De plus, ni les vêtements marins ni le velours ne plaisent à Mme Jardinier.

2) a) Le sens de l'expression "hideusement fagoté" est mal habillé, de façon laide, comme un fagot.

b) Expansions du nom qui caractérisent les vêtements imposés au narrateur : "petits, étriqués, courts, serrés, trop courtes, qui formaient tulipe et retombaient désolément".

Les mots et expressions appartiennent au champ lexical de la petitesse, de l'étroitesse, voire de l'avarice.

c) La figure de style utilisée dans l'expression "rentraient se cacher dans les chaussures" est une personnification.

Les chaussettes sont comparées à des personnes honteuses.

3) Le présentatif est "c'était" . Il met en valeur et crée un effet de suspense. On "attend" le vêtement qui va être annoncé, "la chemise empesée".

4) a) Le mot "carcan" désigne dans le texte le tour du cou rigide qui prolonge le plastron et sur lequel est boutonné le faux col.

b) Gide se compare à un prisonnier obligé de subir ce plastron rigide, comme un supplicié doit supporter le collier de fer par lequel il est attaché au poteau.
Il est donc "condamné" à subir cette contrainte.

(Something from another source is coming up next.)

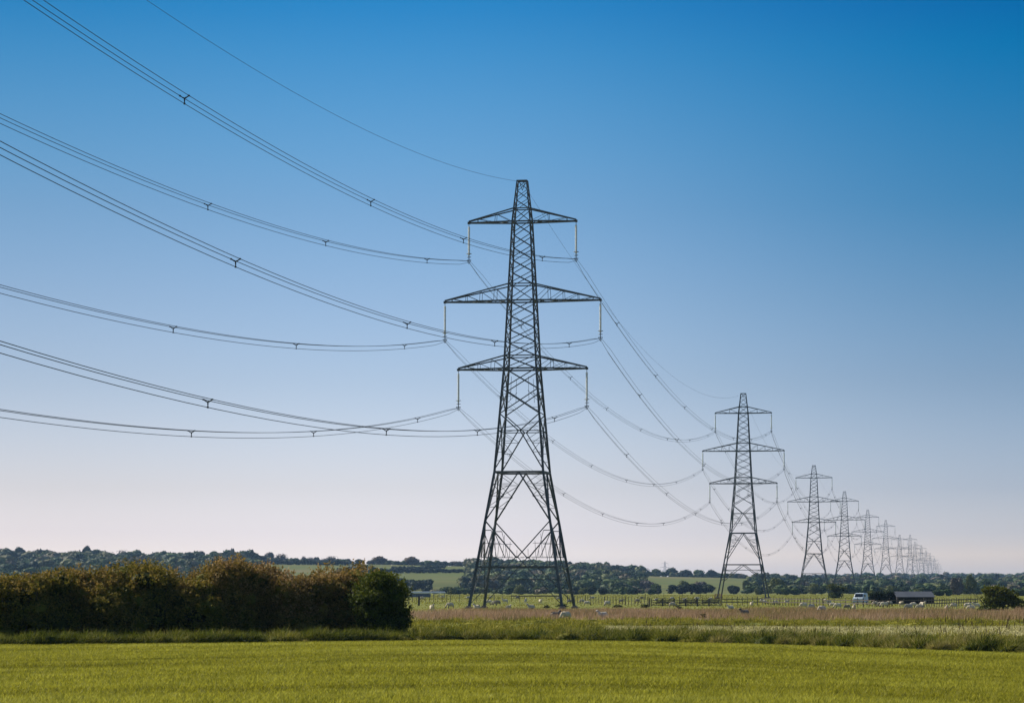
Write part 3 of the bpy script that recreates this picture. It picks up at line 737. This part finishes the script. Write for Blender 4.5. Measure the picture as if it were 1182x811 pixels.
# ------------------------------------------------------------------ grass
def blades(X, Y, H, W, tint, r, lean=.35, curve=True):
    n = len(X); a = r.uniform(0, 2*math.pi, n); l = r.normal(size=(n,2))*lean*H[:,None]*.6; l[:,0] += .12*H
    bx = np.cos(a)*W/2; by = np.sin(a)*W/2; Zb = np.zeros(n)-.02
    b0 = np.stack([X-bx, Y-by, Zb],1); b1 = np.stack([X+bx, Y+by, Zb],1)
    tip = np.stack([X+l[:,0], Y+l[:,1], H],1)
    V = np.stack([b0,b1,tip],1).reshape(-1,3)
    return V, np.repeat(tint, 3)
def stuff_grass(name, label, V, ti, m, cat='grass'):
    o = np_mesh(name, V, np.arange(len(V)).reshape(-1,3), m, tint=ti); return tag(o, label, cat, kind='stuff')
# crop: 36 m .. edge
r = np.random.default_rng(5)
n = 1000000; Yq = 36+(130-36)*r.random(n)**.85; Xq = (r.random(n)*2-1)*(Yq*.235+3)
v = edge(Xq)-Yq; keep = v > .15
Xq, Yq, v = Xq[keep], Yq[keep], v[keep]
row = vnoise(Xq/14, v/1.0, 2)*.35+vnoise(Xq/45, v/3.2, 9)*.40+vnoise(Xq/3, v/2.2, 77)*.25
tr = np.minimum(np.abs((v-9.5) % 24-1.0), np.abs((v-9.5) % 24-3.0)); row = row*(1-.75*np.exp(-(tr/.32)**2)*(vnoise(Xq/6, v*0, 61) > .25))
fine = vnoise(Xq/1.2, v/.5, 4)
keep = r.random(len(Xq)) < (.45+.75*row)
Xq, Yq, v, row, fine = [q[keep] for q in (Xq,Yq,v,row,fine)]
# tramline gaps parallel to the field edge
H = (.045+.075*row+.035*fine)*(.75+.5*r.random(len(Xq)))
W = .011+.00036*Yq
V, ti = blades(Xq, Yq, H, W*(.8+.6*r.random(len(Xq))), -.05+1.1*row, r, lean=1.1)
stuff_grass('crop_blades', 'bright yellow green young cereal crop covering the foreground field', V, ti, M['crop'], 'crop')
# verge tussocks
def hummocks(C, rx, h, r, nb, hb, wb, ti):
    """solid grassy mounds with short blades bristling along their normals"""
    iv, fi = ico(); Vs=[]; Ts=[]; Fs=[]; off=0
    for (x, y), a, b, t_ in zip(C, rx, h, ti):
        j = 1+.14*r.normal(size=(len(iv),1)); lean = .25*b
        v = iv*(a*r.uniform(.8,1.3), a*r.uniform(.7,1.1), b)*(.80*j); v[:,0] += np.maximum(v[:,2],0)*.35
        Vs.append(v+(x, y, 0)); Fs.append(fi+off); off += len(iv); Ts.append(np.full(len(iv), t_-.18))  # core tinted darker than its blades: painted shade in the gaps
        k = r.integers(0, len(iv), nb); k = k[iv[k,2] > -.15]; p = v[k]+(x,y,0)+r.normal(size=(len(k),3))*a*.16; n_ = iv[k]+(.35,0,.45)+.45*r.normal(size=(len(k),3))
        n_ /= np.linalg.norm(n_, axis=1)[:,None]; sd_ = np.cross(n_, r.normal(size=(len(k),3))); sd_ /= np.linalg.norm(sd_, axis=1)[:,None]
        q = np.stack([p-sd_*wb/2, p+sd_*wb/2, p+n_*hb*(.5+r.random((len(k),1)))],1).reshape(-1,3)
        Vs.append(q); Fs.append(np.arange(len(q)).reshape(-1,3)+off); off += len(q); Ts.append(np.repeat(t_+.10+.18*r.normal(size=len(q)//3), 3))
    return np.concatenate(Vs), np.concatenate(Fs), np.concatenate(Ts)
def tussocks(C, nb, h, w, wb, r, sp=1.0):
    """C: (k,2) centres, h per tussock"""
    k = len(C); X = np.repeat(C[:,0], nb); Y = np.repeat(C[:,1], nb); hh = np.repeat(h, nb)
    a = r.uniform(0,2*math.pi,k*nb); q = np.sqrt(r.random(k*nb)); ww = np.repeat(w, nb)
    rx = np.cos(a)*q*ww*.5; ry = np.sin(a)*q*ww*.5
    n = k*nb; H = hh*(.55+.45*r.random(n))*(1-.45*q**2)
    dx = np.cos(a)*q*sp*hh*.75+.12*hh; dy = np.sin(a)*q*sp*hh*.6
    p = r.uniform(0,2*math.pi,n); bx = np.cos(p)*wb/2; by = np.sin(p)*wb/2
    X0 = X+rx; Y0 = Y+ry
    b0 = np.stack([X0-bx,Y0-by,np.full(n,-.02)],1); b1 = np.stack([X0+bx,Y0+by,np.full(n,-.02)],1)
    m0 = np.stack([X0+dx*.35-bx*.8,Y0+dy*.35-by*.8,H*.72],1); m1 = np.stack([X0+dx*.35+bx*.8,Y0+dy*.35+by*.8,H*.72],1)
    tp = np.stack([X0+dx,Y0+dy,H*(1-.25*r.random(n))],1)
    V = np.stack([b0,b1,m1, b0,m1,m0, m0,m1,tp],1).reshape(-1,3)
    return V
r = np.random.default_rng(6); C = []; hs = []; ws = []
for k in range(620):
    x = r.uniform(-34,34); right = float(sstep((x+2)/10)); dep = 3.0+right*9
    d = r.random()**1.1*dep; C.append((x, edge(x)+.25+d)); 
    q = vnoise(x/1.3, d/1.6, 8); hs.append((.10+(.26+.14*right)*q**1.6+.18*right*q)*(.55+.75*vnoise(x/.55, d/3, 19)**1.2)*(1.0 if d < 6 else .8)*(.55 if vnoise(x/.9, d/1.2, 18) < .38 else 1)); ws.append(.45+.7*q)
C = np.array(C); hs = np.array(hs)*(.85+.3*r.random(len(hs))); V = tussocks(C, 200, hs, np.array(ws), .026, r)
ti = np.repeat(np.clip(.10+.42*vnoise(C[:,0]/2.5, C[:,1]/2, 12)+.40*sstep((C[:,0]+2)/12)*(vnoise(C[:,0]/1.6, C[:,1]/2, 71) > .4)+.16*r.normal(size=len(C)),0,1), 200*9)
stuff_grass('verge_grass', 'rough tussocky grass verge along the edge of the crop field', V, ti, M['verge'])
C = []; a_ = []; h_ = []; t_ = []
for k in range(760):
    x = r.uniform(-32,32); rt = float(sstep((x+2)/12)); d = (r.random()**1.5)*(2.6+rt*8)+.25; q = r.random()**1.5
    C.append((x, edge(x)+d)); h_.append((.16+.30*q)*(1+.25*rt)); a_.append(.22+.45*q); t_.append(-.05+.5*r.random()+.40*rt*(r.random() < .55))
V, Fc, ti = hummocks(C, a_, np.array(h_)*.9, r, 760, .26, .022, t_)
tag(np_mesh('verge_tussocks', V, Fc, M['verge'], tint=ti), 'lumpy grass tussocks casting dark shade along the crop edge', 'grass', kind='stuff')
C = []; a_ = []; h_ = []; t_ = []
for k in range(900):
    Y_ = 124+82*r.random(); x = r.uniform(-.24,.24)*Y_
    if Y_ < edge(x)+3 or (x > 5 and 132 < Y_ < 176): continue
    q = r.random()**2; C.append((x, Y_)); h_.append(.07+.18*q); a_.append(.25+.7*q); t_.append(.1+.7*r.random())
V, Fc, ti = hummocks(C, a_, np.array(h_)*.8, r, 260, .24, .035, t_)
tag(np_mesh('grass_hummocks', V, Fc, M['rush'], tint=ti), 'scattered grassy hummocks in the uneven strip before the reeds', 'grass', kind='stuff')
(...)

c) Mots ou expressions qui annoncent ou prolongent cette métaphore :
"malheureux, espèce de cuirasse, tour du cou, étroit, plis cruels, atroce".

 

II - LE NARRATEUR-PERSONNAGE

1) a) et b) Il y avait de nombreuses marques de la première personne :

- Des adjectifs possessifs :
ma mère, notre situation, mes vêtements, etc.

- Des pronoms personnels :
pour moi, je portais, j'étais, etc.

2) a) Le temps dominant est l'imparfait d'habitude.

b) Ce temps renvoie à l'enfance du narrateur.

3) a) "J'ai gardé" est au passé composé.

b) Ce temps renvoie au présent de l'énonciation, c'est-à-dire au moment où le narrateur adulte écrit.

c) L'indice lexical qui confirme cette réponse est "le plus horrible", qui évoque un souvenir encore marquant.

4) a) Le verbe "imaginer" est au subjonctif.

b) Proposition réécrite en utilisant un autre mode (l'impératif) : "Imaginez-vous un malheureux".

c) Le narrateur s'adresse au lecteur.

5) La dernière phrase est critique dans le sens où Gide évoque le fait que les "enfants d'aujourd'hui", c'est-à-dire des années cinquante, se plaignent sans savoir ce à quoi ils ont échappé.

Ils ne connaissent pas les contraintes vestimentaires mais aussi éducatives, puisqu'il était soumis à des parents soucieux de l'épargne, qu'a subies Gide.

6) La tonalité du texte est satirique.
C'est un texte qui critique de manière virulente l'accoutrement qu'on imposait aux enfants.
On peut trouver une part d'autodérision dans la façon qu'a Gide d'évoquer son enfance et ses accoutrements aussi ridicules que gênants.